In life, Marilyn Monroe had one unique talent: the ability to make certain poses work in motion. It’s hard to do—and no one has ever done it better, Vogue-ing while delivering lines and attempting to act, to the degree that she did, is very difficult. There are plenty of models out there whose careers never extend beyond the still photo. Most know they’re dead the moment they move or open their mouths. Marilyn Monroe pulled it off—in limited quantities—but she pulled it off. No one has since.

All of this is nostalgia for that act. And it was an act. The pretty woman from the picture moves pretty. She talks pretty. She seems as enticing lingering as she did at first glance. That’s a great act, the capstone of her idiom.

The number of people who remember that act are in dwindling supply. The pictures now look dated. The few films where she really shines are not relevant enough to bring in any new fans. One wonders about the direction of the magazine industry when efforts like this are considered so sure fire that two publishers delve into the same well simultaneously.

The real Marilyn Monroe was stem to stern pathetic. Her end is the one shared by Elvis and Howard Hughes—dying alone, exploited by henchmen to the last and then more so after death. If you buy either of these offerings, you too can contribute to this dismal cycle.***

In short, nothing new here. You can take a pass on both.

*Repurposing actors has been happening in print and on commercials for some time. Hacking together a new performance for a long form work is still in the future. Mostly because it might be more expensive to do at this point than it is worth.

**Celebs were not the focus of Newsweek in the 1950s and 1960s. They covered her to the extent that she was newsworthy.

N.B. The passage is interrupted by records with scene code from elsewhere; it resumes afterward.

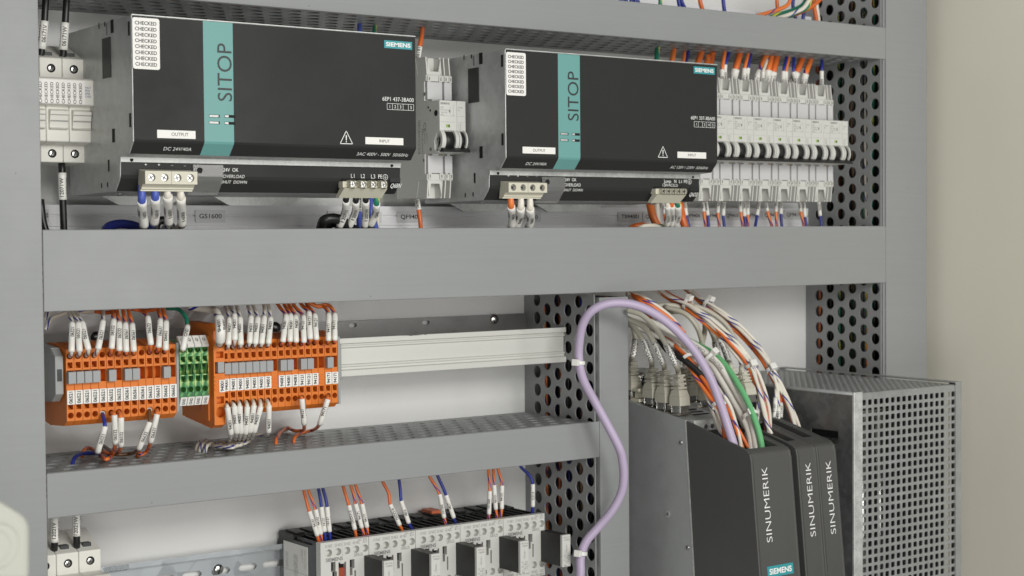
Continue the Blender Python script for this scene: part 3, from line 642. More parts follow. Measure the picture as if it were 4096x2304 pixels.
# ------------------------------------------------------------------ circuit breakers
def make_breaker(rating):
    """built with its face corner at (0, 1152, 116)"""
    Y, Z = 1152., 116.
    t = thing('circuit_breaker', (9, 1223, Z - 16), 'x', 'circuit breaker', 'narrow grey circuit breakers on the upper row')
    def module(nm, x0, x1, par):
        w_ = x1 - x0
        b = MB().prism([(Y + 1.2, Z - .2), (Y + 1.2, Z - 26), (Y + 4, Z - 27), (Y + 9, Z - 34), (Y + 8, Z - 42), (Y + 2, Z - 43.4), (Y + 2, Z - 44.4), (Y + 24, Z - 45), (Y + 24, Z - 62), (Y + 21, Z - 62), (Y + 21, Z - 67.5), (Y + 34, Z - 68), (Y + 38, Z - 83), (Y + 71, Z - 83), (Y + 71, Z + 39), (Y + 38, Z + 39), (Y + 34, Z + 24), (Y + 21, Z + 23.5), (Y + 21, Z + 18), (Y + 24, Z + 18), (Y + 24, Z + 1.2), (Y + 3, Z)], x0 + .1, x1 - .1).build(nm, 'breaker', par, bevel=.25)
        f = b if nm != 'body' else par
        MB().box(x0 + .15, x1 - .15, Y, Y + 1.6, Z - 25.6, Z).build('face_plate', 'breaker', f, bevel=.35)
        for s in (1, -1):
            zz = (lambda a, b_: (Z + a, Z + b_)) if s > 0 else (lambda a, b_: (Z - 44 - b_, Z - 44 - a))
            # grey covers with clips
            mb = MB(); z0, z1 = zz(2.2, 17.4); mb.box(x0 + w_ * .05, x0 + w_ * .9, Y + 20, Y + 23.8, z0, z1)
            z0, z1 = zz(-1.0, 2.2); mb.box(x0 + w_ * .32, x0 + w_ * .68, Y + 20.3, Y + 23.8, z0, z1)
            mb.build('terminal_cover', 'breaker_cover', f, bevel=.3)
            z0, z1 = zz(17.4, 22.6)
            for xx in ((x0 + .8, x0 + 4.2), (x1 - 5.2, x1 - 1.8)) if w_ > 12 else ((x0 + .5, x0 + 3), (x1 - 3.6, x1 - 1)):
                c_ = MB().box(xx[0], xx[1], Y + 19.4, Y + 21.4, z0, z1).build('clip', 'breaker', f, bevel=.2)
                MB().box((xx[0] + xx[1]) / 2 - .55, (xx[0] + xx[1]) / 2 + .55, Y + 19.3, Y + 19.6, z0 + 1.1, z1 - 1.1).build('clip_slot', 'print_grey', c_)
            # wire funnel: two fins and a tapered hollow
            e = 1 if s > 0 else -1; zt = Z + 23.5 if s > 0 else Z - 67.5
            mb = MB()
            for (fx0, fx1) in ((x0 + .3, x0 + 1.5), (x1 - 3.3, x1 - 2.1)):
                mb.prism([(Y + 20, zt), (Y + 22, zt + e * 15.5), (Y + 40, zt + e * 15.5), (Y + 40, zt)], fx0, fx1)
            if w_ > 12:
                mb.prism([(x0 + 1.5, zt), (x1 - 3.3, zt), (x1 - 3.3, zt + e * 14), (x1 - 5.2, zt + e * 3), (x0 + 4.2, zt + e * 3), (x0 + 1.5, zt + e * 14)], Y + 20.4, Y + 22, 'y')
                mb.prism([(x0 + 1.5, zt), (x1 - 3.3, zt), (x1 - 3.3, zt + e * 15.5), (x0 + 1.5, zt + e * 15.5)], Y + 31, Y + 32, 'y')
            else:
                mb.box(x0 + 1.5, x1 - 3.3, Y + 30, Y + 32, min(zt, zt + e * 10), max(zt, zt + e * 10))
            mb.build('wire_funnel', 'breaker', f, bevel=.2)
            z0, z1 = zz(-1.3, 1.4)
            if w_ > 12: MB().box(x0 + 11.5, x0 + 17.4, Y + 20.5, Y + 25, z0, z1).build('brass_contact', 'brass', f, bevel=.2)
        # toggle with curved cheeks
        cy, cz = Y + 6.5, Z - 34.
        for (ax, bx) in ((x0 + .3, x0 + w_ * .24), (x1 - w_ * .2, x1 - .2)):
            pr = []
            for k in range(11): q = math.radians(112 + 136 * k / 10); pr.append((cy + 10.5 * math.cos(q), cz + 10.5 * math.sin(q)))
            for k in range(11): q = math.radians(248 - 136 * k / 10); pr.append((cy + 7.2 * math.cos(q), cz + 7.2 * math.sin(q)))
            MB().prism(pr, ax, bx).build('cheek', 'breaker', f, bevel=.3)
        MB().cyl((x0 + w_ * .24, cy, cz), (1, 0, 0), 8.4, w_ * .56, 20).build('toggle_drum', 'plastic_black', f)
        MB().prism([(Y + 1, cz - 5), (Y - 6, cz - 8.5), (Y - 6.5, cz - 10.4), (Y + 2, cz - 10)], x0 + .5, x1 + .6).build('toggle_bar', 'plastic_black', f, bevel=.5)
        return b
    module('body', 0, 18, t)
    a = module('auxiliary_contact', 18, 27, t)
    mb = MB(); yy = Y - .08
    write(mb, 'SIEMENS', (.9, yy, Z - 3.4), UX, UZ, width=9.5, cap=1.7, bold=.03)
    m2 = MB()
    for k, s in enumerate(('5SJ41', rating + ' Char.C', 'Type NSJ', '40°C')): write(m2, s, (.9, yy, Z - 6.6 - 2.1 * k), UX, UZ, cap=1.25)
    for z in (13.2, 18.4): m2.box(.8, 15.5, yy, yy + .05, Z - z - .07, Z - z + .07)
    for p, q in (((11, 5), (11, 8)), ((11, 8), (9.6, 10.2)), ((11, 10.2), (11, 12)), ((14.2, 5.4), (14.2, 11.6))):
        m2.box(min(p[0], q[0]) - .08, max(p[0], q[0]) + .08, yy, yy + .05, Z - max(p[1], q[1]), Z - min(p[1], q[1]))
    write(m2, 'ON', (13.3, yy, Z - 4.6), UX, UZ, cap=.8); write(m2, 'OFF', (13.1, yy, Z - 13), UX, UZ, cap=.8)
    m2.build('lettering', 'print_grey', t); mb.build('maker_lettering', 'print_grey', t)
    m3 = MB(); write(m3, '5ST301.', (18.8, yy, Z - 6.4), UX, UZ, cap=1.2); write(m3, 'AS', (18.8, yy, Z - 8.6), UX, UZ, cap=1.2)
    for z in (13.2, 18.4): m3.box(18.6, 26.4, yy, yy + .05, Z - z - .07, Z - z + .07)
    for x in (19.4, 21.4): m3.box(x, x + .16, yy, yy + .05, Z - 24.5, Z - 19.6)
    for z in (19.7, 21.1, 23, 24.4): m3.box(19.4, 23.2, yy, yy + .05, Z - z - .07, Z - z + .07)
    m3.build('lettering', 'print_grey', a)
    iw = MB().box(6.6, 10.4, Y - .12, Y + .3, Z - 23, Z - 20.4).build('indicator_window', 'window_green', t)
    MB().box(9.0, 10.2, Y - .2, Y, Z - 22.9, Z - 20.5).build('indicator_flag', 'print_dark', iw)
    return t
br = {r: make_breaker(r) for r in ('10A', '2A', '6A')}
p0 = PY(A2(1098, 580), 1152); pe = PY(B1(1005, 543), 1152); st = 27.05
spots = [(p0[0], p0[2], '10A', 'single breaker between the two power supplies, printed 10A')] + [(pe[0] - st * (6 - k), pe[2], r, l) for k, (r, l) in enumerate((
    ('10A', 'breaker half hidden behind the right edge of the second power supply'), ('10A', 'breaker printed 10A with a full face nearest the second power supply'), ('10A', 'breaker printed 10A beside the breaker printed 2A'),
    ('2A', 'only breaker printed 2A in the upper right row'), ('6A', 'breaker printed 6A directly right of the breaker printed 2A'), ('6A', 'breaker printed 6A in the middle of the three printed 6A'), ('6A', 'last breaker of the row, printed 6A, beside the perforated duct')))]
used = set()
for x, z, r, l in spots:
    d = (x, 0, z - 116.)
    if r in used: t = copy_tree(protos[r], V3(d) - V3(first[r]))
    else:
        if not used: protos = {}; first = {}
        used.add(r); t = br[r]; protos[r] = t; first[r] = d; t.location += V3(d) * S
        def shift(o):
            ROOT[o.name] = ROOT[o.name] + V3(d)
            for c_ in o.children: shift(c_)
        shift(t)
    t['label'] = 'grey ' + l
p = PX(A2(1025, 720), p0[0] - .2); q = PX(A2(1015, 790), p0[0] - .2)
mb = MB(); fx = p0[0] - .06 + .1
def side(y, z): v_ = PX(A2(y, z), fx); return (fx - .08, v_[1], v_[2])
mb.sheet(lambda u, v, d: (fx - .08 + d, u, v), side(1000, 0)[1], side(1000, 0)[1] + .1, 0, .1, .02, [])
for k in range(22):
    a = side(975, 700 + 9 * k); mb.box(fx - .08, fx, a[1] - 3.5, a[1], a[2] - random.choice((.25, .4, .6)), a[2])
write(mb, '5SJ4110-7HG42', side(1003, 745), -UZ, UY, width=22, cap=2.2); write(mb, 'CE', side(1020, 710), -UZ, UY, width=8, cap=4); write(mb, 'Made in', side(1028, 772), -UZ, UY, width=9, cap=1.5); write(mb, 'Germany', side(1015, 772), -UZ, UY, width=9, cap=1.5)
first_b = [o for o in C.objects if o.get('label', '').startswith('grey single breaker')][0]
mb.build('side_print', 'print_grey', first_b)
mb = MB()
for x, y, r_ in ((1078, 655, 2.6), (1033, 623, 1), (1045, 640, 1), (1090, 812, 1.6), (1048, 865, 1.6), (1012, 545, 1.5), (1008, 930, 1.5)):
    a = side(x, y); MB().cyl((fx - .15, a[1], a[2]), (1, 0, 0), r_, .2, 14).build('rivet' if r_ != 2.6 and r_ > 1 else 'side_hole', 'print_grey' if r_ > 1 and r_ != 2.6 else 'hole_black', first_b)
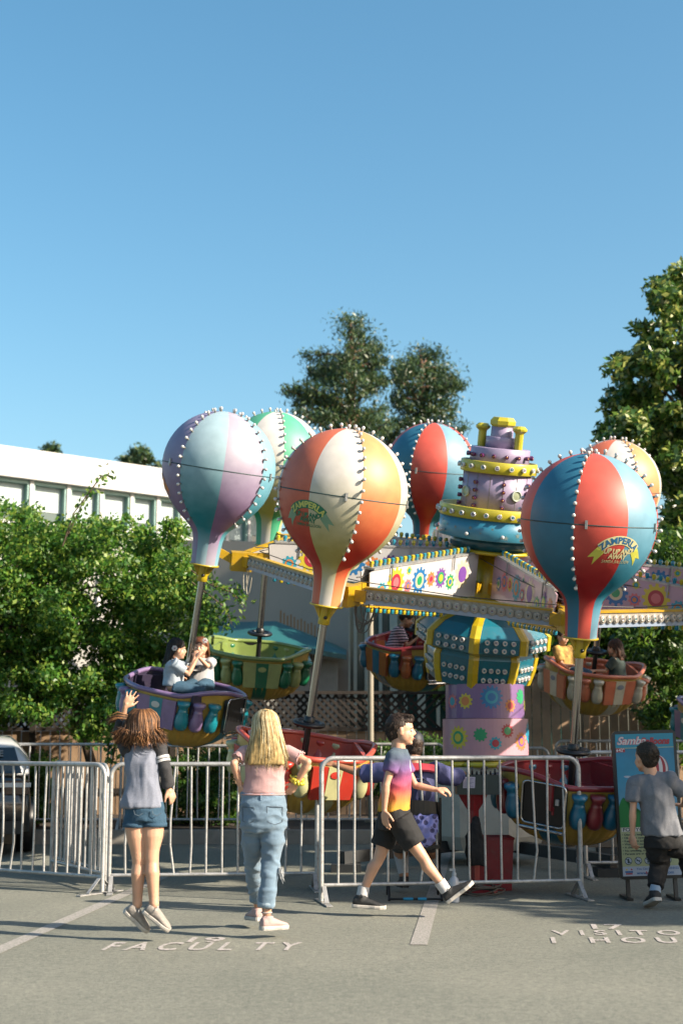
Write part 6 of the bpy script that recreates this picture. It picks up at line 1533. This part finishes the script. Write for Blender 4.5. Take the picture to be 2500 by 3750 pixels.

***Yes, I bought mine, mister store detective. We will make an effort to keep up with the world of Neo Pulps as my budget and reading time allows for. Covering this subject is one of our exclusive domains in blog-dom. No one else has even come up with a name for these stand alone magazines as yet. I’m not sure how long they are going to last as a trend. I fear that a future Magazine Musings will be covering the subject of major retailers removing their magazine racks.